西武台FW太田和希「自分が決めて勝たせる」。昨季公式戦2GのFWが新人戦7発で得点王に
フォア・ザ・チームのFWが点取り屋としても開花の予感を見せている。西武台FW太田和希(2年)は新人戦全4試合でゴールを記録して7点で大会得点王に。優勝の原動力となった。
決勝の武南戦でも1-1で向かえた前半37分、MF杉山幸一郎(2年)のグラウンダーのクロスにストライカーらしい嗅覚で飛び込んで流し込み、これが試合を決める決勝ゴールとなった。
さらに後半6分にはMF広瀬陸(2年)のパスをゴールエリア前で受けると、「自分はやっぱり前を向いてドリブルっていうのは得意なので。しっかりと流し込んで決めるっていうことができて良かったと思います」と、持ち味の仕掛けから決めた2点目が勝利を大きく手繰り寄せた。
昨年はひとつ上の代で右SHを担っていたが、FW青木彬朗(2年)が出遅れたこともあり、今大会はCFに抜擢された中で相手ディフェンスラインを下げさせながら前線でポイントになり、ゴールも量産。まだ課題もあるが、CFとしての動きを学習しながら自信も深めていっている。
また、青木投入後は、本職のサイドで武器のスピードを生かし圧倒。そこからのクロスや仕掛けで得点源となった。今大会はCF、左右SHでプレーし、どのポジションでもゴールに迫る迫力を見せ7得点。しかし、昨年の公式戦でのゴールは、プリンス関東2部の國學院久我山戦、後期のジェフ千葉U-18戦の2ゴールのみだった。点取り屋としての開花について太田はこう話す。
「去年は先輩たちに任せている部分っていうのがあったんですけど、自分たちの代になってからやっぱり責任っていうのもあるし、自分が点を決めてチームを勝たせるっていうのは本当に意識していて。そういうところは自分はいま変えていて、得点に繋がっているのかなと思います」
また、昨年から仕掛ける部分はやっていた中で「全然通用しなくて。やっぱりそれだけじゃ足りない」と今年は駆け引きやボールを持ったときのアイデア、周りを見ることを意識。「その中でやっぱり周りを使いながら、自分でも生きるっていうのを意識してできたと思います」と語る。

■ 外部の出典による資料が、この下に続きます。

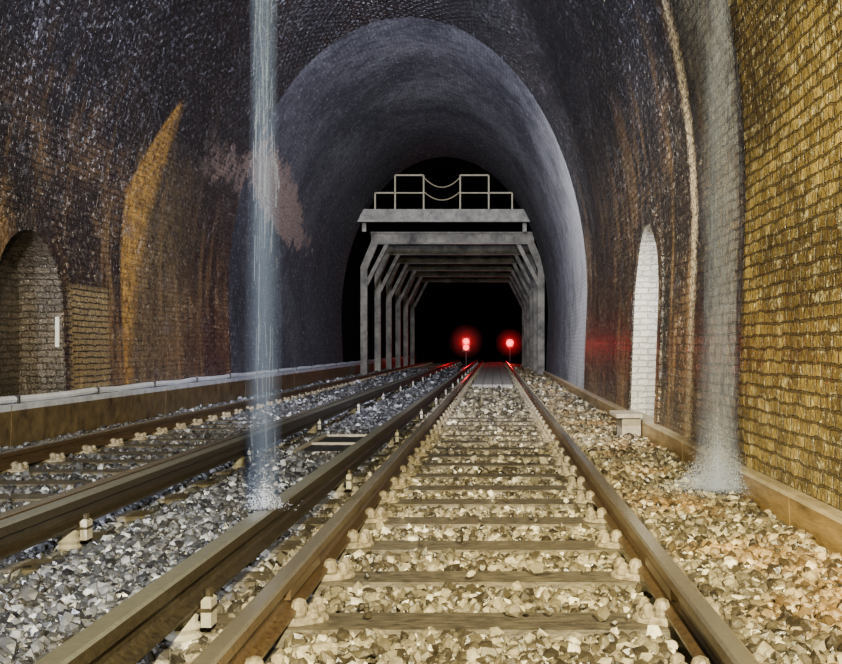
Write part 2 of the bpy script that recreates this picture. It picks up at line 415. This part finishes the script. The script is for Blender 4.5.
mb=MB([M_black,M_conc]); 
x0,x1,y0,y1=-2.02,-1.40,9.3,11.2
mb.box((x0,y0,0),(x1,y1,.05),0)
for (a,b) in (((x0,y0),(x1,y0+.06)),((x0,y1-.06),(x1,y1)),((x0,y0),(x0+.05,y1)),((x1-.05,y0),(x1,y1)),((x0,10.2),(x1,10.25))):
    mb.box((a[0],a[1],.0),(b[0],b[1],.075),1,.006)
mb.make('catch_pit_cover')
mb=MB([M_board])
for i in range(16):
    for k in range(4): mb.box((TR[0]-.52+k*.26,24+i*2.2,.06),(TR[0]-.52+k*.26+.25,24+i*2.2+2.17,.15),0,.008)
mb.make('walkway_boards')

# ---------------------------------------------------------------- ballast stones
phi=(1+5**.5)/2
ico=np.array([(-1,phi,0),(1,phi,0),(-1,-phi,0),(1,-phi,0),(0,-1,phi),(0,1,phi),(0,-1,-phi),(0,1,-phi),(phi,0,-1),(phi,0,1),(-phi,0,-1),(-phi,0,1)],float); ico/=np.linalg.norm(ico[0])
icf=np.array([(0,11,5),(0,5,1),(0,1,7),(0,7,10),(0,10,11),(1,5,9),(5,11,4),(11,10,2),(10,7,6),(7,1,8),(3,9,4),(3,4,2),(3,2,6),(3,6,8),(3,8,9),(4,9,5),(2,4,11),(6,2,10),(8,6,7),(9,8,1)])
V=[];F=[];base=0
def scatter(y0,y1,dens,r0,r1):
    global base
    n=int((y1-y0)*6.7*dens)
    x=rng.uniform(-4.96,1.69,n); y=rng.uniform(y0,y1,n); keep=np.ones(n,bool); lift=np.zeros(n)
    for tc,yf in ((TR[0],2.26),(TR[1],2.5)):
        dx=np.abs(x-tc); ph=(y-yf+SP/2)%SP-SP/2
        stray=rng.uniform(0,1,n)<.012
        keep&=~((dx<.9)&(np.abs(ph)<.142)&~stray)
        keep&=~((dx>.68)&(dx<.83))
        keep&=~((dx>.56)&(dx<.95)&(np.abs(ph)<.12))
        lift+=np.where((dx>.95),.02,0)+np.where((dx<.9)&(np.abs(ph)<.13),.06,0)
    for cx in (-1.12,-2.22): lift-=np.where(np.abs(x-cx)<.1,.03,0)
    keep&=~((x>-2.06)&(x<-1.36)&(y>9.25)&(y<11.25))
    keep&=~((np.abs(x-TR[0])<.56)&(y>24))
    keep&=~((x>1.40)&(y>11.05)&(y<11.85))
    x=x[keep];y=y[keep];lift=lift[keep];n=len(x)
    r=rng.uniform(r0,r1,n)*rng.choice([.6,.85,1,1.4],n)
    z=lift+rng.uniform(-.3,.8,n)*r+.010
    sc=r[:,None]*rng.uniform(.6,1.3,(n,3))
    v=ico[None]*(1+rng.uniform(-.28,.28,(n,12,1)))*sc[:,None,:]
    q=rng.normal(size=(n,4)); q/=np.linalg.norm(q,axis=1)[:,None]
    w,a,b,c=q.T
    R=np.stack([1-2*(b*b+c*c),2*(a*b-c*w),2*(a*c+b*w),2*(a*b+c*w),1-2*(a*a+c*c),2*(b*c-a*w),2*(a*c-b*w),2*(b*c+a*w),1-2*(a*a+b*b)],1).reshape(n,3,3)
    v=np.einsum('nij,nkj->nki',R,v)+np.stack([x,y,z],1)[:,None,:]
    V.append(v.reshape(-1,3)); F.append((icf[None]+(base+12*np.arange(n))[:,None,None]).reshape(-1,3)); base+=12*n
scatter(1.6,7,2500,.014,.024)
scatter(7,14,1200,.017,.028)
scatter(14,24,420,.027,.04)
scatter(24,45,110,.04,.055)
V=np.concatenate(V).astype(np.float32);F=np.concatenate(F).astype(np.int32)
me=bpy.data.meshes.new('ballast_stones'); me.vertices.add(len(V)); me.vertices.foreach_set('co',V.ravel())
me.loops.add(F.size); me.loops.foreach_set('vertex_index',F.ravel()); me.polygons.add(len(F)); me.polygons.foreach_set('loop_start',np.arange(0,F.size,3,dtype=np.int32))
me.update(calc_edges=True); me.materials.append(M_stone)
me.polygons.foreach_set('use_smooth',np.zeros(len(F),bool))
o=bpy.data.objects.new('ballast_stones',me); COL.objects.link(o)

# ---------------------------------------------------------------- steel supports + gantry
XL,XR=-4.72,1.66
for i in range(6):
    y=34.3+i*4.0
    mb=MB([M_steel2,M_black]); 
    for s_,xe,xt in ((-1,XL,XL+.42),(1,XR,XR-.42)):
        mb.beam((xe,y,0),(xe,y,4.0),.24,.24,0); 
        mb.beam((xe,y,3.95),(xt,y,4.95),.26,.20,0,(0,1,0))
        mb.box((xe-.2,y-.18,0),(xe+.2,y+.18,.06),0,.01)
        mb.beam((xe,y+.02,3.2),(xt-s_*.5,y+.02,5.0),.14,.16,0,(0,1,0))
    mb.box((XL+.25,y-.15,5.18),(XR-.25,y+.15,5.24),0); mb.box((XL+.25,y-.15,4.80),(XR-.25,y+.15,4.86),0); mb.box((XL+.25,y-.03,4.86),(XR-.25,y+.03,5.18),0)
    mb.make('tunnel_support_frame')
e=empty('maintenance_gantry',(0,33.6,0))
mb=MB([M_steel,M_yrail,M_black])
x0,x1=-4.95,1.35
mb.box((x0,-.35,5.86),(x1,.65,5.93),0,.01)
mb.box((x0+.1,-.32,5.50),(x1-.05,-.26,5.86),0)
mb.box((x0+.1,-.40,5.48),(x1-.05,-.20,5.53),0)
for k in range(9):
    x=x0+.25+k*(x1-x0-.5)/8; mb.box((x-.03,-.38,5.53),(x+.03,-.26,5.86),0)
for x in (x0+.3,x1-.3): mb.beam((x,.2,5.2),(x,.2,5.87),.14,.14,0)
mb.make('deck_girder',e)
mb=MB([M_yrail,M_black]); yy=-.3; zt=7.12
posts=[-3.5,-2.5,-1.22,-.22]
for x in posts: mb.beam((x,yy,5.93),(x,yy,zt),.05,.05,0)
for a,b in ((-3.5,-2.5),(-1.22,-.22)):
    mb.beam((a,yy,zt),(b,yy,zt),.05,.05,0,(0,1,0)); mb.beam((a,yy,6.5),(b,yy,6.5),.04,.04,0,(0,1,0))
for x in (-4.2,.6): mb.beam((x,yy,5.93),(x,yy,6.5),.05,.05,0)
mb.beam((-4.2,yy,6.5),(-3.5,yy,6.5),.05,.05,0); mb.beam((-.22,yy,6.5),(.6,yy,6.5),.05,.05,0)
for zz,sag in ((7.05,.35),(6.55,.3)):
    mb.tube([(-2.5+1.28*t/12,yy,zz-sag*4*(t/12)*(1-t/12)) for t in range(13)],.02,6,0)
mb.make('handrails',e)

# ---------------------------------------------------------------- signals
def signal(x,y,zs,r,en,hz):
    e=empty('red_signal_lamp',(x,y,0))
    mb=MB([M_black,M_red])
    mb.box((-.15,-.15,0),(.15,.15,.06),0,.01); mb.lathe(0,0,[(.04,0),(.04,zs[0]-.2)],10,0,'z',.05)
    mb.box((-.2,-.02,zs[0]-r-.06),(.2,.2,zs[-1]+r+.06),0,.02)
    for z in zs:
        mb.lathe(0,-.02,[(r,0),(r,-.015),(r*.6,-.05),(.01,-.06)],16,1,'y',z)
        for k in range(8):
            a=math.pi*k/8;b=math.pi*(k+1)/8;R=r+.03
            mb.quad([(R*math.cos(a),-.02,z+R*math.sin(a)),(R*math.cos(b),-.02,z+R*math.sin(b)),(R*math.cos(b),-.12,z+R*math.sin(b)),(R*math.cos(a),-.12,z+R*math.sin(a))],0)
    mb.make('signal_head',e)
    L=bpy.data.lights.new('red_lamp','POINT'); L.energy=en; L.color=(1,.005,.015); L.shadow_soft_size=.03
    lo=bpy.data.objects.new('red_lamp_light',L); lo.location=(0,-.3,zs[-1]); lo.parent=e; COL.objects.link(lo)
    for f in (1,.78,.58,.42,.3):
        bpy.ops.mesh.primitive_ico_sphere_add(subdivisions=3,radius=hz*f,location=(0,-.3,zs[-1])); o=bpy.context.object; o.name='lamp_glow_haze'; o.data.materials.append(M_glowhaze); o.parent=e  # nested spheres added around the lamp to build its soft glow
signal(-1.52,50,(1.08,1.40),.15,80,.90); signal(.94,60,(1.36,),.22,120,.92)

mb=MB([M_white]); mb.box((-5.55,11.985,1.10),(-5.50,11.997,1.48),0); mb.make('refuge_sign_plate')

# ---------------------------------------------------------------- falling water
def water(name,x,y,sx,sy,ztop,zb,n,splr,spn,mist,flare=0,r=.0014,lay=6):
    e=empty(name,(x,y,0)); x=y=0
    mb=MB([M_water,M_drop])
    for i in range(n):
        a=random.gauss(0,sx);b=random.gauss(0,sy)
        z1=random.uniform(zb,ztop); L=random.uniform(.06,.3); z0=max(zb,z1-L)
        rr=r*random.uniform(.5,1.4)
        f=lambda z:1+flare*((ztop-z)/(ztop-zb))**2
        p=[(x+a*f(z1),y+b,z1),(x+a*f(z0)+random.gauss(0,.004),y+b,z0)]
        mb.tube(p,rr,3)
    for i in range(spn):
        t=random.uniform(0,2*math.pi); q=abs(random.gauss(0,splr)); h=abs(random.gauss(0,splr*1.3))*max(.05,1-q/(2.5*splr))
        if x+q*math.cos(t)>.2: continue
        c=(x+q*math.cos(t),y+q*math.sin(t),zb+h); rr=random.uniform(.0008,.0022)
        mb.mesh([(c[0]+rr,c[1],c[2]),(c[0]-rr,c[1],c[2]),(c[0],c[1]+rr,c[2]),(c[0],c[1]-rr,c[2]),(c[0],c[1],c[2]+rr*1.8),(c[0],c[1],c[2]-rr)],
                [(0,2,4),(2,1,4),(1,3,4),(3,0,4),(2,0,5),(1,2,5),(3,1,5),(0,3,5)],1)
    mb.make('drops',e)
    for k in range(lay):
        s_=3.0-.45*k; mb=MB([mist]); sp=min(splr*(2.0-.28*k),.19)
        ph=[random.uniform(.82,1.15) for _ in range(9)]
        prof=[(sp,zb),(sp*.9,zb+splr*.7),(sp*.6+s_*sx*.4,zb+splr*1.9),(s_*sx*1.1,zb+splr*4)]
        zz0=zb+splr*4
        prof+=[(s_*sx*ph[j]*(1-.25*j/8),zz0+(ztop-zz0)*(j+1)/9) for j in range(9)]
        mb.lathe(0,0,prof,20,0,'z',0,1,sy/sx if sy<sx else 1)
        mb.make('spray_mist_%d'%(k+1),e)
water('falling_water_stream',-1.12,4.6,.027,.027,7.5,.32,300,.055,1100,M_mist)
water('falling_water_stream',1.57,6.7,.044,.044,3.9,.10,420,.15,18000,M_mistR,.3)

# ---------------------------------------------------------------- lights
def spot(name,loc,aim,energy,color,angle,blend=.6,size=.15):
    L=bpy.data.lights.new(name,'SPOT'); L.energy=energy; L.color=color; L.spot_size=math.radians(angle); L.spot_blend=blend; L.shadow_soft_size=size
    o=bpy.data.objects.new(name,L); o.location=loc; COL.objects.link(o)
    o.rotation_euler=(Vector(aim)-Vector(loc)).to_track_quat('-Z','Y').to_euler(); return o
spot('key_spot_warm',(.5,-1.2,2.3),(.6,7.5,0),5000,(1,.87,.52),75,.7,.05)  # unseen key spot standing in for the warm camera-side light
spot('fill_spot_wall',(-1.6,1.0,2.6),(1.9,7,1.8),2700,(1,.84,.42),70,.7,.05)  # unseen warm spot added to light the right wall
spot('fill_spot_left',(-3.0,-1.0,2.8),(-3.6,9.5,.2),3400,(.86,.91,1),68,.8,.05)  # unseen cool spot added for the left floor
spot('fill_spot_vault',(-1.8,2.5,4.5),(-1.6,26,5.2),13000,(.76,.80,1),60)  # added spot above the view, brightens the vault and beyond
spot('fill_spot_crown',(-1.8,12,6.7),(-1.6,27,5.8),5600,(.84,.86,1),70,1.0)  # hidden spot added to lift the grey lining overhead
spot('fill_spot_lining',(-3.8,13.5,6.3),(1.9,22.5,2.8),5400,(.97,.97,1),50,1.0)  # hidden spot added to brighten the right side of the lining
spot('fill_spot_refuge',(-1.2,7.0,4.4),(1.9,12.3,1.4),2600,(1,.93,.80),60)  # spot added out of view to light the right refuge
spot('fill_spot_gantry',(-1.8,16,7.0),(-1.7,35,5),1300,(1,.95,.86),35)  # hidden spot added to pick out gantry and frames
spot('fill_spot_leftwall',(-2.2,4,4.2),(-5.4,13.8,2.4),2700,(1,.87,.64),58,.9)  # unseen fill spot added for the left wall

w=bpy.data.worlds.new('World'); S.world=w; w.use_nodes=True
w.node_tree.nodes['Background'].inputs[0].default_value=(.03,.035,.05,1); w.node_tree.nodes['Background'].inputs[1].default_value=.2

cam=bpy.data.cameras.new('camera'); co=bpy.data.objects.new('camera',cam); COL.objects.link(co); S.camera=co
co.location=(0,0,1.10); co.rotation_euler=(math.radians(90),0,0)
cam.sensor_width=36; cam.lens=950/842*36; cam.shift_x=-74/842; cam.shift_y=15/842; cam.clip_end=300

「自分の点でチームを勝たせるって意識しているので、もっと貪欲にならないといけない部分はある」。「自分が決める」というストライカーとしてのマインドを持ちつつ、大事にしているのがフォア・ザ・チームの精神。「やっぱりチームとして勝ちたいので。個人の目標もあるんですけど、その前にチームとして勝てればいいので、そこはチームのためにっていうのはあります」。
関根雄太監督も「彼の一番良いところは天狗にならないところ。謙虚にやるところが彼の良いところかなと思います」と話すように、攻撃だけではなく、常に一番前からプレッシングを怠らず、献身的なディフェンス。もともとジュニアユース時代は「やりたい放題していた」という中で、西武台で「周りもうまいし、やっぱり自分だけじゃ試合は成り立たないと思って。自分がチームを勝たせるっていうのはもちろんですけど、やっぱりそこが一番かなって」と実感したという。
「全試合で得点を取れて良かったと思うし。けど、ここからがスタートだと思うので、プリンスリーグも、インハイも、選手権も、しっかり全部都って繋げていきたいと思います」。ゴールを自信に変えながら「チームが困難なときに助けられる選手」になるためにさらなる成長を目指す。